There are 274 remote Aboriginal communities in WA. The government believes 130 of them have less than 10 members, or are only occupied seasonally, while 16 have more than 200. Searle well understands the importance of connection to country for Aboriginal people and said in the radio interview there was “nothing in this proposal that’s about disconnecting people from their land or their kin”.

“There is no plan to close communities. None at all. There’s no target list of communities to be closed. That doesn’t exist. This is a process of going through and working with communities to determine the best way to help people meet their goals and objectives.”

“I mean if you’re in a community with less than ten people, it is pretty hard to provide secondary education services, for example. It’s pretty hard to provide dialysis services, for example, to a community of ten people, or fewer than ten people.”

Advisory councils for the Pilbara and Kimberley regions are being assembled as part of the reforms, each with four Aboriginal leaders and four WA departmental heads alongside “senior representatives” from the community sector and the federal government.

WA Child Protection Minister Helen Morton and WA Regional Development Minister Terry Redman said he was chosen due to his experience working with Aboriginal communities, and the results he has achieved.

Under Searle’s leadership, Morton proudly pointed out, WA’s Housing department “led the nation” in efforts to fulfil the National Partnership Agreement on Remote Indigenous Housing, exceeding indigenous employment targets five years in a row:

“Under Mr Searle’s leadership his department has achieved double the public sector average of Aboriginal employment. It has also run a very successful Aboriginal trainee program and this year recruited its first indigenous graduates.”

Redman added:

“He has been a public service leader and innovator for many years, with a particular focus on non-traditional accommodation and housing models.
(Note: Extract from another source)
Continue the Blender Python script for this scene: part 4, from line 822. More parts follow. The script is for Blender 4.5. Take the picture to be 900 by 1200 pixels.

Mr Searle has collaborated with key Aboriginal organisations in the Kimberley and Pilbara to develop innovative housing solutions that support Aboriginal families to successfully take up education and employment opportunities.”

The Regional Development Minister said Searle’s “capacity to drive collaboration and achieve results” had earned him respect both in government circles and among Aboriginal leaders.

Searle is also a previous winner of the IPAA WA’s Patrons Award.

Paul Whyte will now be acting director-general of the WA Department of Housing.